- EXERCISE PROMPT: Print exactly those lines that run from the beginning of the data to the line bearing "COL = sc.collection", inclusive.

- RAW DATA:
"""
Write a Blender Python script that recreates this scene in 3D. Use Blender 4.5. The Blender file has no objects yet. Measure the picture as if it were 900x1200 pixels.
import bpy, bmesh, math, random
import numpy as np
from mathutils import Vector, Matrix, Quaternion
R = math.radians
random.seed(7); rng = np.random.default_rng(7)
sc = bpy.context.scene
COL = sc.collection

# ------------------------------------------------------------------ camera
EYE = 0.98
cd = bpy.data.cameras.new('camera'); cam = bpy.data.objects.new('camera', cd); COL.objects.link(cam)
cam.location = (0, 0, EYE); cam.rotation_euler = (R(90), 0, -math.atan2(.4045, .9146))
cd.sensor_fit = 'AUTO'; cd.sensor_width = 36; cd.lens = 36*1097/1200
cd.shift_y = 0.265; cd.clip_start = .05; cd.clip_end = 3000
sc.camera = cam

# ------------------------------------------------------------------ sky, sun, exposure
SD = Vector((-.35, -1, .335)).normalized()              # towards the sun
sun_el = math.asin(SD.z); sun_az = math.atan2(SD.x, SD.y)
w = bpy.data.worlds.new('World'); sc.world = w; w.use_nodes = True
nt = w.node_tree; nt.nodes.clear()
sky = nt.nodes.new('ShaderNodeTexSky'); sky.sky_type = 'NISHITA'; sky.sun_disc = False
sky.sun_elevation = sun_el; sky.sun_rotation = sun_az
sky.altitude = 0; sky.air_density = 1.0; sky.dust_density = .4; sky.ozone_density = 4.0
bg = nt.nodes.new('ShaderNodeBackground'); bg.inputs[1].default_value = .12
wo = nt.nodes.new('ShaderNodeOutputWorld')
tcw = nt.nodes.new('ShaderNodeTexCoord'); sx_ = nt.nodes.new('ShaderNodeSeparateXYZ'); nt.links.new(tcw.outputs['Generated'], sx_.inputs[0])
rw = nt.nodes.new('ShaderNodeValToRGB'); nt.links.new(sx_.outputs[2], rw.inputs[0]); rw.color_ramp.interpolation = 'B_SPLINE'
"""
- REPLY TO THE TASK:
Write a Blender Python script that recreates this scene in 3D. Use Blender 4.5. The Blender file has no objects yet. Measure the picture as if it were 900x1200 pixels.
import bpy, bmesh, math, random
import numpy as np
from mathutils import Vector, Matrix, Quaternion
R = math.radians
random.seed(7); rng = np.random.default_rng(7)
sc = bpy.context.scene
COL = sc.collection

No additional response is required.